みちる草紙

2004年10月02日(土) 千里眼の男

子供の頃読んだ日本の昔話に『天狗の隠れ蓑』というのがあった。
(彦一とんち話だったかな?自信がない…多分違うだろう)
遠い記憶でディテールは定かでないが、大体以下のような筋である。

昔あるところに、一人の悪知恵のよくはたらく若者がいた。
若者は、身に着ければたちどころに姿が見えなくなるという“天狗の隠れ蓑”を
是非手に入れたいと策を練り、一本の火吹き竹を携えて山に入った。
そこで、高い木の枝に跨り、それを遠眼鏡のようにあちこち向けて覗きながら
「やあ、見える見える。

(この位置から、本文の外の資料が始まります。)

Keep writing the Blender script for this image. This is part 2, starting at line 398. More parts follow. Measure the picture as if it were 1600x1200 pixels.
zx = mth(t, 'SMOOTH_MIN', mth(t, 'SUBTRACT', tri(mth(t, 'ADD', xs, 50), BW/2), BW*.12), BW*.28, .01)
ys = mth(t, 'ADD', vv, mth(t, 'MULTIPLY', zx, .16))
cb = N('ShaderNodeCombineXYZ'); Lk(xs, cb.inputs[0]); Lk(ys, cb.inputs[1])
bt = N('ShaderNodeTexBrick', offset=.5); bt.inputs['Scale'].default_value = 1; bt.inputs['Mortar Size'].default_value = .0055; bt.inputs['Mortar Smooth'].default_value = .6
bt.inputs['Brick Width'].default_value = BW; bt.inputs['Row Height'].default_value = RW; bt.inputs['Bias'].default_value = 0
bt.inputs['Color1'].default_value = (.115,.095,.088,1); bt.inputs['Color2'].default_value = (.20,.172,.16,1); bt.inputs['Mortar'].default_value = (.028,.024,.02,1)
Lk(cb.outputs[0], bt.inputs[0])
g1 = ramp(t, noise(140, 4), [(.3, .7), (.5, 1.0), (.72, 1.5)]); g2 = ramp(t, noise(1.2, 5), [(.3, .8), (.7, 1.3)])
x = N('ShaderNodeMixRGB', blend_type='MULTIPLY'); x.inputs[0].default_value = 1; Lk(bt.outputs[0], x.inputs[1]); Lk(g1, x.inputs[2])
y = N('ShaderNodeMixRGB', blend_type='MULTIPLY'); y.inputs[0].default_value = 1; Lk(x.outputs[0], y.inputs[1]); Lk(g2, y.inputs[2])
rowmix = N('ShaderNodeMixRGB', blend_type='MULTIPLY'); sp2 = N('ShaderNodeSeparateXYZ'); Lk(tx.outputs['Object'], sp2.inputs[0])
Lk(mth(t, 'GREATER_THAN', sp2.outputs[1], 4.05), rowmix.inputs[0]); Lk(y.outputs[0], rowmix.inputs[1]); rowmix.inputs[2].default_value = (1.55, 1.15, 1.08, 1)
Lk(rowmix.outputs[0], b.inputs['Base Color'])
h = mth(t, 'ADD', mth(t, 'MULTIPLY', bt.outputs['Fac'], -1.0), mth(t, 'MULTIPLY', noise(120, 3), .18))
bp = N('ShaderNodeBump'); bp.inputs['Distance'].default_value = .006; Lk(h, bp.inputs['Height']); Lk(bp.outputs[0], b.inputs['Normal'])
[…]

花のお江戸に京の都!この千里眼で何でも見えるぞ!」
とか何とか、辺りに聞こえるよう大声で叫んだ。
それを聞きつけた天狗が、貸してくれと声をかけたが、若者はわざと応じない。
遂に焦らされた天狗は、宝物である隠れ蓑と交換にその“千里眼”を奪い、早速覗いて見た。
ところが、もとよりただの竹筒で京の都が見晴るかせる筈もない。
騙されたと知った天狗は悔しがったが、隠れ蓑を着てすたこら逃げ出した若者の姿は
既にどこにも見えず、追いかける術がなかった。
まんまと隠れ蓑をせしめた若者は、姿が見えないのをいいことに、方々で
悪さのし放題であったが、結局正体がバレて村人に懲らしめられるというオチである。
科学至上主義の現代における最高精度の遠眼鏡は、ハッブル宇宙望遠鏡だろうか?

FBI超能力捜査官のジョー(ジョセフ)・マクモニーグル氏は、地球の裏側をも見とおす
千里眼を持つ驚異の男として、日本で紹介され評判になった人物である。
以前から、エリート超能力捜査官が数名出演し、迷宮入りとなった怪事件を
次々解決してゆくシリーズ番組を、毎回わくわくしながら見守っていたのだが
中でもマクモニーグルには、際立って超人的な印象を受けたものであった。
氏が他の超能力者の追随を許さないのは、イメージを描写する際の卓越した画力だ。
衛星写真さながらの地形の俯瞰図や、遠近法を駆使して描いた建造物や風景など
サインペンでさらさらと一気に描いて見せる。ひとくちに透視と言っても
解釈を他者に委ねるアバウトさはなく、彼が提示するのは飽くまで
取材レポートのように詳細で緻密なイメージである。う〜ん。これが何とも不思議。
かつてケネディ大統領を暗殺した犯人は、公にはオズワルドであるとされているが
マクモニーグルは否定した。これも、この人が言うんだからそうなんだろうと思ってしまう。
また、やはり真犯人が挙がらず時効が成立して久しい、かの三億円事件の
実行犯が現在悠々と暮らしている場所は、なんと九州の福岡なのだそうだ。
今更見つかったところで不起訴処分とは言え、あの瞬間、もしかしたら
犯人は福岡のどこかで肝を冷やしていただろうか…。

        

堂々とした押し出し、もの静かで落ち着き払った風情、鋭く見据える眼光。
今やすっかりマクモニーグル贔屓のあたくし♪

途中、観客相手の余興で、透視能力テストなるものを実施したので、アタシも酔狂に
紙とペンを用意して実際に挑戦してみたのだが、ターゲットに結構近いイメージを
描き当てることができてとても興奮した!(*゚∀゚*) わっ!うそっ♪

それと気づかず超能力が眠っていたのかしら?ロト6買ってみようかなぁ。